TASK INSTRUCTIONS - Reproduce each line exactly, including spacing and punctuation.

SOURCE MATERIAL -

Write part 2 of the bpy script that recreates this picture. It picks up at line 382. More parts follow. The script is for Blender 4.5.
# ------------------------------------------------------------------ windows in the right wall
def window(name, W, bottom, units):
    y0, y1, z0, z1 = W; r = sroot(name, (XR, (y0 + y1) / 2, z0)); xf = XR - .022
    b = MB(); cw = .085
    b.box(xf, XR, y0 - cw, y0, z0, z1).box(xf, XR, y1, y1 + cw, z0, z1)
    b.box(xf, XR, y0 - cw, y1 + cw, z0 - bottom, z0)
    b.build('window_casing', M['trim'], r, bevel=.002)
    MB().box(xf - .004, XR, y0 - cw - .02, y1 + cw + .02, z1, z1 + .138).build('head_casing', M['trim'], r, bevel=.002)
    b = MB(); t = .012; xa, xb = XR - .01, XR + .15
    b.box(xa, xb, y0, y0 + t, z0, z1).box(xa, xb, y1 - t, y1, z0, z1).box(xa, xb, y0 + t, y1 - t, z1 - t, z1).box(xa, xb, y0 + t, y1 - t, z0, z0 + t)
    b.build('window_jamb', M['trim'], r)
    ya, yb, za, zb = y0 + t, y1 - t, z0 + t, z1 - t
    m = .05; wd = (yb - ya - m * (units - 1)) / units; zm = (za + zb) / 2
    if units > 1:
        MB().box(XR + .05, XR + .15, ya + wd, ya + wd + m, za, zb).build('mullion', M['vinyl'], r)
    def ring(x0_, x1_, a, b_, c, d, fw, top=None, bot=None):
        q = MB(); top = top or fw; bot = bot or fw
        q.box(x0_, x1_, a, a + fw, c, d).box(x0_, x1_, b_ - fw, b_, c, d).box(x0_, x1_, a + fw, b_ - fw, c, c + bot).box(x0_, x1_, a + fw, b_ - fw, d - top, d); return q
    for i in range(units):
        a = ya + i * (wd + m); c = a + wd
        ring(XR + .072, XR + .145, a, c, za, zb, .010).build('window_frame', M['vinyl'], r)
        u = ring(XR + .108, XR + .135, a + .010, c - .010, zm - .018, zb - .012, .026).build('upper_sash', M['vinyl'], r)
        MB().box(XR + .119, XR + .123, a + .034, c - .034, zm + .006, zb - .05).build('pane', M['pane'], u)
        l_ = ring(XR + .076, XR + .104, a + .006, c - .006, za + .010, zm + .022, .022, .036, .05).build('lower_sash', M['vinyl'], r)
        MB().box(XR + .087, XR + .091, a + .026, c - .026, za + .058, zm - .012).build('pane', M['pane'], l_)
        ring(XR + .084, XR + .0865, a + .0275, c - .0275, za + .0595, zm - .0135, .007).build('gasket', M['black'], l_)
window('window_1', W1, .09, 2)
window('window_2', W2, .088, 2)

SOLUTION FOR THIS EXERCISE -
Write part 2 of the bpy script that recreates this picture. It picks up at line 382. More parts follow. The script is for Blender 4.5.
# ------------------------------------------------------------------ windows in the right wall
def window(name, W, bottom, units):
    y0, y1, z0, z1 = W; r = sroot(name, (XR, (y0 + y1) / 2, z0)); xf = XR - .022
    b = MB(); cw = .085
    b.box(xf, XR, y0 - cw, y0, z0, z1).box(xf, XR, y1, y1 + cw, z0, z1)
    b.box(xf, XR, y0 - cw, y1 + cw, z0 - bottom, z0)
    b.build('window_casing', M['trim'], r, bevel=.002)
    MB().box(xf - .004, XR, y0 - cw - .02, y1 + cw + .02, z1, z1 + .138).build('head_casing', M['trim'], r, bevel=.002)
    b = MB(); t = .012; xa, xb = XR - .01, XR + .15
    b.box(xa, xb, y0, y0 + t, z0, z1).box(xa, xb, y1 - t, y1, z0, z1).box(xa, xb, y0 + t, y1 - t, z1 - t, z1).box(xa, xb, y0 + t, y1 - t, z0, z0 + t)
    b.build('window_jamb', M['trim'], r)
    ya, yb, za, zb = y0 + t, y1 - t, z0 + t, z1 - t
    m = .05; wd = (yb - ya - m * (units - 1)) / units; zm = (za + zb) / 2
    if units > 1:
        MB().box(XR + .05, XR + .15, ya + wd, ya + wd + m, za, zb).build('mullion', M['vinyl'], r)
    def ring(x0_, x1_, a, b_, c, d, fw, top=None, bot=None):
        q = MB(); top = top or fw; bot = bot or fw
        q.box(x0_, x1_, a, a + fw, c, d).box(x0_, x1_, b_ - fw, b_, c, d).box(x0_, x1_, a + fw, b_ - fw, c, c + bot).box(x0_, x1_, a + fw, b_ - fw, d - top, d); return q
    for i in range(units):
        a = ya + i * (wd + m); c = a + wd
        ring(XR + .072, XR + .145, a, c, za, zb, .010).build('window_frame', M['vinyl'], r)
        u = ring(XR + .108, XR + .135, a + .010, c - .010, zm - .018, zb - .012, .026).build('upper_sash', M['vinyl'], r)
        MB().box(XR + .119, XR + .123, a + .034, c - .034, zm + .006, zb - .05).build('pane', M['pane'], u)
        l_ = ring(XR + .076, XR + .104, a + .006, c - .006, za + .010, zm + .022, .022, .036, .05).build('lower_sash', M['vinyl'], r)
        MB().box(XR + .087, XR + .091, a + .026, c - .026, za + .058, zm - .012).build('pane', M['pane'], l_)
        ring(XR + .084, XR + .0865, a + .0275, c - .0275, za + .0595, zm - .0135, .007).build('gasket', M['black'], l_)
window('window_1', W1, .09, 2)
window('window_2', W2, .088, 2)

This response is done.